Zeeman, hyperfine, and magnetic dipolar effects on the EPR spectrum of a cubic copper tetramer

Abstract

The Zeeman interaction for an isolated multiplet of a cubic Cu2+ tetramer, characterized by the total spin quantum number S, is shown to be essentially isotropic, with g=(g∥+2g⊥)/3, where g∥ and g⊥ are single Cu2+ ion components. Matrix elements are given for the off-diagonal part of the Zeeman interaction within the three S=1 multiplets. The hyperfine structure for each isotope in a [100] direction is shown to be a 13 line structure. The intracluster magnetic dipole–dipole (MDD) interaction has nonzero matrix elements within the three S=1 multiplets, which are degenerate for an isotropic exchange interaction with equal coupling constants.
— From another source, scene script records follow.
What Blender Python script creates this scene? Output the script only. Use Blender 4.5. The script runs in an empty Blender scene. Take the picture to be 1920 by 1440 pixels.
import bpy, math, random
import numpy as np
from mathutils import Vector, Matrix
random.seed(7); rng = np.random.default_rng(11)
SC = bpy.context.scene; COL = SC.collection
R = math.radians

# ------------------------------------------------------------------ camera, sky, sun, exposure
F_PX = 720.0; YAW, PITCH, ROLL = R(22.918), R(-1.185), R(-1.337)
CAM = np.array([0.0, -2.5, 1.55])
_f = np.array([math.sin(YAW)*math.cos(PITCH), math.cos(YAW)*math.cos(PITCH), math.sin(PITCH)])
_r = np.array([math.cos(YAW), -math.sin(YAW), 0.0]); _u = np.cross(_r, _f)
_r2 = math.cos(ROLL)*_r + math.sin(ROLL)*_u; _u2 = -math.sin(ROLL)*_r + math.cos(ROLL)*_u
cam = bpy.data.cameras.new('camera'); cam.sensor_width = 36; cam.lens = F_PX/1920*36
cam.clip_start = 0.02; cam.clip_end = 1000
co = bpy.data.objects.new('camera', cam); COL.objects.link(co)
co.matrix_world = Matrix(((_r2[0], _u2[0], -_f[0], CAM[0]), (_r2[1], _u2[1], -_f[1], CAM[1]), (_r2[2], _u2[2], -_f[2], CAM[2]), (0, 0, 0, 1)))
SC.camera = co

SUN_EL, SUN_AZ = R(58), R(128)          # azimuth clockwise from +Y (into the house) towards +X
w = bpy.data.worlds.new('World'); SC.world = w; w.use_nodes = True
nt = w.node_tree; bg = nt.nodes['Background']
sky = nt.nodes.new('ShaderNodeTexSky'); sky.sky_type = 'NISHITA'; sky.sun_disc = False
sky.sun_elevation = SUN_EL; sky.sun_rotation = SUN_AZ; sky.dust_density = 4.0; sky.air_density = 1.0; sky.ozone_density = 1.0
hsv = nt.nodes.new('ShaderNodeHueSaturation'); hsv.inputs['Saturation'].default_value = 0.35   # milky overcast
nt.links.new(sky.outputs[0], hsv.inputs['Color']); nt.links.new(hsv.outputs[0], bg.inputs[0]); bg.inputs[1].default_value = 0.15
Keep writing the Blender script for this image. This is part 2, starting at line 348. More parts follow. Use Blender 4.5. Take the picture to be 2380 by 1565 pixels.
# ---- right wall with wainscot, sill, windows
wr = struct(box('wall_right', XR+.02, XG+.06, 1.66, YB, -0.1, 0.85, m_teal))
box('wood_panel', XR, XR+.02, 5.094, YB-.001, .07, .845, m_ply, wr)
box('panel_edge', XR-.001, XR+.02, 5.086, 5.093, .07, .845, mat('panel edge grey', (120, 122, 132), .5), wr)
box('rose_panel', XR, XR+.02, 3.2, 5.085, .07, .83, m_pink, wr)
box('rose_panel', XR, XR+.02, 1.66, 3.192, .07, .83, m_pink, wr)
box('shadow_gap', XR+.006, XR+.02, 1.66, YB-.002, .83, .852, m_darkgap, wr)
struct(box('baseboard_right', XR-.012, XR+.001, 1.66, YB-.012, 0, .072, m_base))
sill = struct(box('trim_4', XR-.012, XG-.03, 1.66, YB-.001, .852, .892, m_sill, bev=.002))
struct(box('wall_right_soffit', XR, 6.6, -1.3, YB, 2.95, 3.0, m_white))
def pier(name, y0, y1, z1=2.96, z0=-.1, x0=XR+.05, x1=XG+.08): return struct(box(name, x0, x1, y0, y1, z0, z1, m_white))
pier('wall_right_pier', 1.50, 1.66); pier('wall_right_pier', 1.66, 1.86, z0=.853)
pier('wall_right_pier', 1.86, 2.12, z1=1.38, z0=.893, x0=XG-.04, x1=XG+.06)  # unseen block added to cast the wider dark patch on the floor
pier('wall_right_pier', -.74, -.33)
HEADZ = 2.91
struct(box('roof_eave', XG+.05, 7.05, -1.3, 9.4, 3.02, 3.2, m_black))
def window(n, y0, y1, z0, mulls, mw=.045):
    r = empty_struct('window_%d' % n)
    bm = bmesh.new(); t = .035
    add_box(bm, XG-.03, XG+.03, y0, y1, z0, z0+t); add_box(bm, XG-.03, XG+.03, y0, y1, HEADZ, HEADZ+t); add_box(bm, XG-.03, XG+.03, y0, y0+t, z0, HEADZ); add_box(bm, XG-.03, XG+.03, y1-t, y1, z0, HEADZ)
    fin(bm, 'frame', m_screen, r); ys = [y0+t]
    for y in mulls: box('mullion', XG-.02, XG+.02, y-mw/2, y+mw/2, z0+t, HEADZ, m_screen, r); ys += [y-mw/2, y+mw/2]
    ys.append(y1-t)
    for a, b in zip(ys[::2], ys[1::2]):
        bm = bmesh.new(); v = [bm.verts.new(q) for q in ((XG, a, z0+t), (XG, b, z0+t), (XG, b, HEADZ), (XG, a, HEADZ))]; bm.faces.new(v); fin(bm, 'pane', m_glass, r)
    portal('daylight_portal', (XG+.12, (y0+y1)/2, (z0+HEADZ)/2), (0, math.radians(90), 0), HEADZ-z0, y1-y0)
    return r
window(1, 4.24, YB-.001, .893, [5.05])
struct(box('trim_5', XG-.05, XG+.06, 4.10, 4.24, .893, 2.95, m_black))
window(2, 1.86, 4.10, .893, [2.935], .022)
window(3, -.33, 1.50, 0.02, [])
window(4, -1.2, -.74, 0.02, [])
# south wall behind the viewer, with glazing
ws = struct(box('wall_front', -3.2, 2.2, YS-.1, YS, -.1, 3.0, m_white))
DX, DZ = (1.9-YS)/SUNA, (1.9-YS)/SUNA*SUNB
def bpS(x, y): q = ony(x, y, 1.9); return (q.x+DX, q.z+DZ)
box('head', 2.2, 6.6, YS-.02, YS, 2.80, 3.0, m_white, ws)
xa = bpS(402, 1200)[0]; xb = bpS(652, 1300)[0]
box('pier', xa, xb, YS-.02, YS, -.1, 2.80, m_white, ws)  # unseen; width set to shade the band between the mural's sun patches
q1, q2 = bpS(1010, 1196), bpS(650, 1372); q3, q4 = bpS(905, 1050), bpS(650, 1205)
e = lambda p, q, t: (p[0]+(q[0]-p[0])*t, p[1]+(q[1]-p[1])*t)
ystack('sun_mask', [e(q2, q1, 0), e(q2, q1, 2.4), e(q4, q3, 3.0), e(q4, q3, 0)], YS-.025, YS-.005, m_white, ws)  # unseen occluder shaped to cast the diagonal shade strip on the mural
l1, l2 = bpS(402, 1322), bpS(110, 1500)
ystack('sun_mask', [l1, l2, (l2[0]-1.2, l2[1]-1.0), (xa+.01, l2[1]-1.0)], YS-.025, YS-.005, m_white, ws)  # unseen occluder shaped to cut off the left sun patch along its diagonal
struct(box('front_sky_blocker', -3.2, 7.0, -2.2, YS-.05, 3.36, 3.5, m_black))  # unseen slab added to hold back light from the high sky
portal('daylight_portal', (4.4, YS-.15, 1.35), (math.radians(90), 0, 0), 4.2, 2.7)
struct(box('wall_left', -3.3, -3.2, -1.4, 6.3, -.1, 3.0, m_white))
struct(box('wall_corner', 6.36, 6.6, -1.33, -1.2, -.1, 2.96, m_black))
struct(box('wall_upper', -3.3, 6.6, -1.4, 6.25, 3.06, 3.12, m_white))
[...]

With the MDD interaction treated as a perturbation of the Zeeman interaction, it is found that the single line at g=2.10, expected on the basis of the Zeeman interaction alone, is split into four lines separated from the former line by ±h0 and ±2h0, where h0≂480 G. The MDD coupling constant, calculated assuming point dipoles, is an order of magnitude too small to explain the zero-field splitting of the S=2 multiplet measured by EPR in Cu4OCl6(TPPO)4.